All’indomani dell’incidente mortale sul lavoro alla centrale elettrica di Bargi, dove, tra gli altri, è deceduto Alessandro D’Andrea, un lavoratore originario del nostro territorio diocesano (Forcoli), la questione della sicurezza sul lavoro pone ancora alla coscienza individuale e comunitaria (anche ecclesiale) seri e non semplici interrogativi. Certo, il primo moto interiore può essere lo sdegno (e ne sono piene le colonne dei media, nonché le forse non sufficienti manifestazioni pubbliche, sindacali, di categoria).
Ma accanto alla denuncia, legittima, doverosa, anche profetica (nell’ottica cristiana), occorre assumere – per sincera solidarietà con coloro che hanno perso la vita sul lavoro o che ancora oggi alle varie latitudini lavorano in contesti indegni, di sfruttamento, di pericolo – una posizione di pentimento, una posizione in ginocchio, e avviare un serio esame di coscienza, poiché questa come altre “questioni sociali” toccano la carne viva dell’esperienza di ciascuno, per cui anche in piccola parte ci possiamo sentire corresponsabili, sia nelle mancanze, come anche nella volontà di agire, prendere posizione, fare scelte, avviare percorsi virtuosi per dare piena dignità al lavoro di tutti e curare e sostenere “dal di dentro” le nostre comunità che vivono la loro “eucaristia feriale” non solo all’altare del Signore, ma anche nei luoghi di lavoro. Un’esortazione quindi ad una rinnovata cura pastorale di quegli ambiti di vita dove la dignità dell’uomo va pienamente a realizzarsi: la famiglia, la scuola, il lavoro, la cultura, il tempo libero, etc.

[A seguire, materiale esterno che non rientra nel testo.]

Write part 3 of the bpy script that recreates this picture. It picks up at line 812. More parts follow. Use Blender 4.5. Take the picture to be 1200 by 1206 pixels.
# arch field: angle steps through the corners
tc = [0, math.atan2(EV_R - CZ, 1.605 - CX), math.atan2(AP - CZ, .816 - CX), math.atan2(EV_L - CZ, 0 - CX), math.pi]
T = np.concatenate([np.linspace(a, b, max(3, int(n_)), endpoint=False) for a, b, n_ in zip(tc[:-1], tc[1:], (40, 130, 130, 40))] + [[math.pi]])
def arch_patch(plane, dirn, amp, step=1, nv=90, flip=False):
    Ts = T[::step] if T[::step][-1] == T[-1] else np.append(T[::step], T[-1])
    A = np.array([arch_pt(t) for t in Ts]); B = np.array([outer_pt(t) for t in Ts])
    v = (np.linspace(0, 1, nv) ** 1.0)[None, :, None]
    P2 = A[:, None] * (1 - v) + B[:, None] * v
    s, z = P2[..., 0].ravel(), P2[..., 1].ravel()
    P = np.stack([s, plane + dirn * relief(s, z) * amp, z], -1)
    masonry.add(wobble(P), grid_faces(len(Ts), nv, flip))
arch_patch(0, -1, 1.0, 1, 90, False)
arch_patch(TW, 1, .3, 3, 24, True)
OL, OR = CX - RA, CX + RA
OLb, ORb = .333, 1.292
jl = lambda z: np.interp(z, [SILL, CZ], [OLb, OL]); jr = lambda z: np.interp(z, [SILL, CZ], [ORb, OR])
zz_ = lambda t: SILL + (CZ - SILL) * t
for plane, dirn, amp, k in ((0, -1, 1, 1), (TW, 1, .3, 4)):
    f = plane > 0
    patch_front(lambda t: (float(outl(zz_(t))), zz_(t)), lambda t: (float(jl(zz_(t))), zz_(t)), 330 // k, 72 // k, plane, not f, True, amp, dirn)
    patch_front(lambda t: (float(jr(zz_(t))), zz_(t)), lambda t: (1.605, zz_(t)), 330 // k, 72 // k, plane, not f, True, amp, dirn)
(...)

Tornano alla mente le parole della costituzione conciliare «Gaudium et Spes» (1965): Cristo, che è il nuovo Adamo, proprio rivelando il mistero del Padre e del suo amore svela anche pienamente l’uomo a sé stesso e gli manifesta la sua altissima vocazione. Una cura pastorale che ponga le premesse a percorsi di informazione seria, di formazione e anche accompagnamento di ragazzi, giovani e adulti della nostra comunità cristiana. È la stessa cura che in ambito lavorativo riconosce il diritto del lavoratore ad un impiego sostenibile, ad un giusto salario, ad un impegno che valorizzi le competenze e rafforzi i processi collaborativi anche nel mondo dell’impresa; la stessa cura che diventa prevenzione dei rischi (che la fragilità della condizione umana non potrà azzerare del tutto, ancorché si confidi nello sviluppo della scienza e della tecnica), che non comprima tempi e processi produttivi in nome del solo profitto.

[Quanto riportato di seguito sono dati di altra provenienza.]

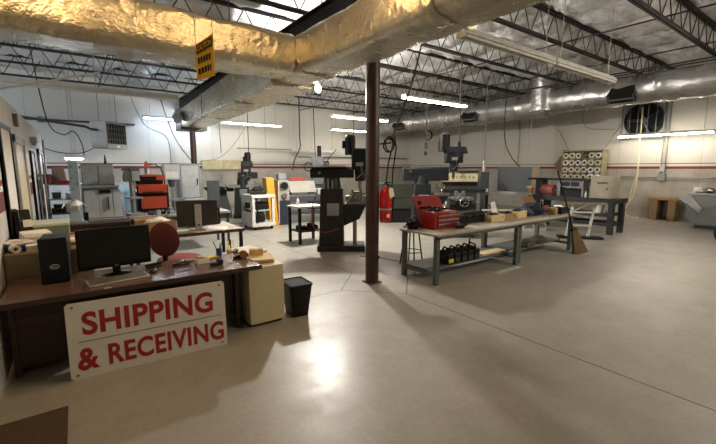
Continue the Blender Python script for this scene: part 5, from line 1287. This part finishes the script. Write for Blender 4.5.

Sono solo alcuni abbozzi tematici che possiamo sviluppare come comunità cristiana, dialogando con le varie compagini della società, senza deleghe, senza ritiri dall’impegno sociale e – anche – politico, convinti che quello “stile sinodale” tanto promosso in questo tempo, possa concretamente accompagnare il cammino delle nostre comunità su percorsi di vita, nonostante l’oggi ci consegni degli scenari foschi e poveri di speranze.